EXERCISE PROMPT —
Set down the material below word for word, excluding the pictures.

INFORMATION SUPPLIED —

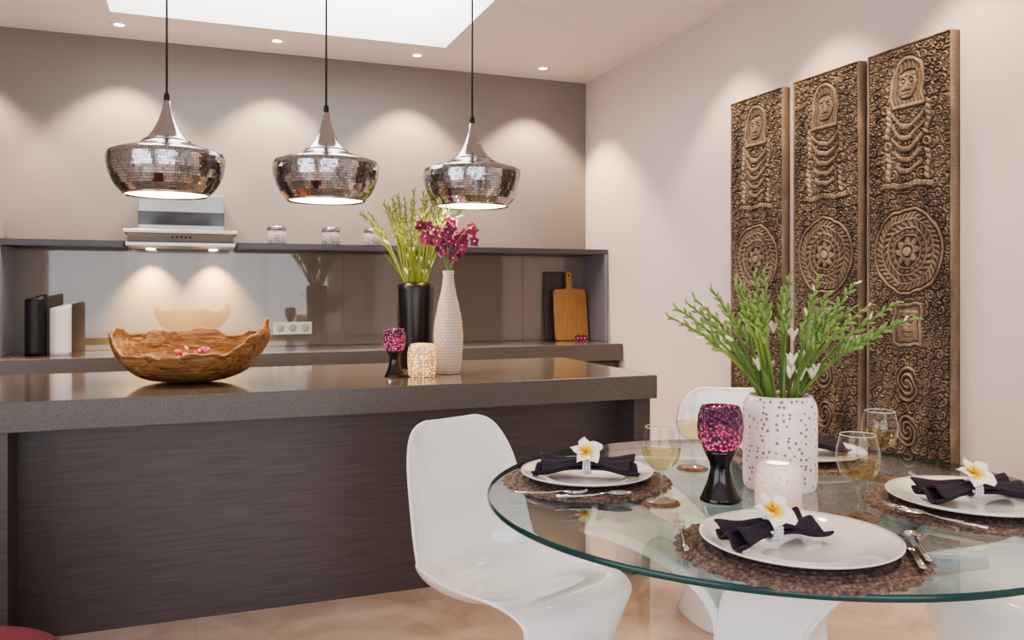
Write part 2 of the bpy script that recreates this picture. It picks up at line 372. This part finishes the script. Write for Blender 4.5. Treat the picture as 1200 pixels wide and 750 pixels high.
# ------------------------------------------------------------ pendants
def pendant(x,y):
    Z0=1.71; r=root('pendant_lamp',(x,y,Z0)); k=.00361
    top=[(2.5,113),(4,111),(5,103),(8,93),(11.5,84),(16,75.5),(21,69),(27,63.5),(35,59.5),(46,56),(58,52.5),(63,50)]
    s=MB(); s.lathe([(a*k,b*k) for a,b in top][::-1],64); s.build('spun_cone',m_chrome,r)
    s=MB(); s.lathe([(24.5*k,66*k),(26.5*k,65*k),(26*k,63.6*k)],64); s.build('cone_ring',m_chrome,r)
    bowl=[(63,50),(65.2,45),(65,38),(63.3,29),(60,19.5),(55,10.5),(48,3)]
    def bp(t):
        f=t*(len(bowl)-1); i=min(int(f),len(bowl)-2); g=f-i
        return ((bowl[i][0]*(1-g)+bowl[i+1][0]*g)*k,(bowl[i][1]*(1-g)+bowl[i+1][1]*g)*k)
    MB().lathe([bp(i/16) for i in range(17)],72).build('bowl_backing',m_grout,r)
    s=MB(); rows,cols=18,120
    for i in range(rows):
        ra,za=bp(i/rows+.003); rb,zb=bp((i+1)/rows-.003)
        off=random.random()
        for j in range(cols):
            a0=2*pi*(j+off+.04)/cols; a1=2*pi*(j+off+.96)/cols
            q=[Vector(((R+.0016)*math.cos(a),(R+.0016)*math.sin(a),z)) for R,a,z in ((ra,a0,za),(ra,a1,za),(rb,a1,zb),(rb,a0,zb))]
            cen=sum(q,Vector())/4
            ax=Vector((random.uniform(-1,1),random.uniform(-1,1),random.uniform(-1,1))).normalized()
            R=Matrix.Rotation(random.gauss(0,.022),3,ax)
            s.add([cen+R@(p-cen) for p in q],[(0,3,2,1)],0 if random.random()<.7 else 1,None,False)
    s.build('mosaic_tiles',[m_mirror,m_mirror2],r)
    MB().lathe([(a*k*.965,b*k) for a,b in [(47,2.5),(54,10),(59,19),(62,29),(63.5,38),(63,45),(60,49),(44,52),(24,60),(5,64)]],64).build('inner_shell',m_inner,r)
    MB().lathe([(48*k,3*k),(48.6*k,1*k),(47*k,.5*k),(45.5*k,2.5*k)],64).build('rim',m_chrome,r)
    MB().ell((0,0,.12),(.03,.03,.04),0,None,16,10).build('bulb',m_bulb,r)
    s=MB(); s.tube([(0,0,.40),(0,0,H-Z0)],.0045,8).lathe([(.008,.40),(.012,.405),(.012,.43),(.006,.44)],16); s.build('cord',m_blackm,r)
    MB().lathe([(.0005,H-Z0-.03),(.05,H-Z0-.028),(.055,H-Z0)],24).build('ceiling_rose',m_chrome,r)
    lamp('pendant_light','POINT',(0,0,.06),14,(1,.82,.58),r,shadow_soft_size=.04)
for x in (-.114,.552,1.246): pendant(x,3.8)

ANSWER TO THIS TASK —
Write part 2 of the bpy script that recreates this picture. It picks up at line 372. This part finishes the script. Write for Blender 4.5. Treat the picture as 1200 pixels wide and 750 pixels high.
# ------------------------------------------------------------ pendants
def pendant(x,y):
    Z0=1.71; r=root('pendant_lamp',(x,y,Z0)); k=.00361
    top=[(2.5,113),(4,111),(5,103),(8,93),(11.5,84),(16,75.5),(21,69),(27,63.5),(35,59.5),(46,56),(58,52.5),(63,50)]
    s=MB(); s.lathe([(a*k,b*k) for a,b in top][::-1],64); s.build('spun_cone',m_chrome,r)
    s=MB(); s.lathe([(24.5*k,66*k),(26.5*k,65*k),(26*k,63.6*k)],64); s.build('cone_ring',m_chrome,r)
    bowl=[(63,50),(65.2,45),(65,38),(63.3,29),(60,19.5),(55,10.5),(48,3)]
    def bp(t):
        f=t*(len(bowl)-1); i=min(int(f),len(bowl)-2); g=f-i
        return ((bowl[i][0]*(1-g)+bowl[i+1][0]*g)*k,(bowl[i][1]*(1-g)+bowl[i+1][1]*g)*k)
    MB().lathe([bp(i/16) for i in range(17)],72).build('bowl_backing',m_grout,r)
    s=MB(); rows,cols=18,120
    for i in range(rows):
        ra,za=bp(i/rows+.003); rb,zb=bp((i+1)/rows-.003)
        off=random.random()
        for j in range(cols):
            a0=2*pi*(j+off+.04)/cols; a1=2*pi*(j+off+.96)/cols
            q=[Vector(((R+.0016)*math.cos(a),(R+.0016)*math.sin(a),z)) for R,a,z in ((ra,a0,za),(ra,a1,za),(rb,a1,zb),(rb,a0,zb))]
            cen=sum(q,Vector())/4
            ax=Vector((random.uniform(-1,1),random.uniform(-1,1),random.uniform(-1,1))).normalized()
            R=Matrix.Rotation(random.gauss(0,.022),3,ax)
            s.add([cen+R@(p-cen) for p in q],[(0,3,2,1)],0 if random.random()<.7 else 1,None,False)
    s.build('mosaic_tiles',[m_mirror,m_mirror2],r)
    MB().lathe([(a*k*.965,b*k) for a,b in [(47,2.5),(54,10),(59,19),(62,29),(63.5,38),(63,45),(60,49),(44,52),(24,60),(5,64)]],64).build('inner_shell',m_inner,r)
    MB().lathe([(48*k,3*k),(48.6*k,1*k),(47*k,.5*k),(45.5*k,2.5*k)],64).build('rim',m_chrome,r)
    MB().ell((0,0,.12),(.03,.03,.04),0,None,16,10).build('bulb',m_bulb,r)
    s=MB(); s.tube([(0,0,.40),(0,0,H-Z0)],.0045,8).lathe([(.008,.40),(.012,.405),(.012,.43),(.006,.44)],16); s.build('cord',m_blackm,r)
    MB().lathe([(.0005,H-Z0-.03),(.05,H-Z0-.028),(.055,H-Z0)],24).build('ceiling_rose',m_chrome,r)
    lamp('pendant_light','POINT',(0,0,.06),14,(1,.82,.58),r,shadow_soft_size=.04)
for x in (-.114,.552,1.246): pendant(x,3.8)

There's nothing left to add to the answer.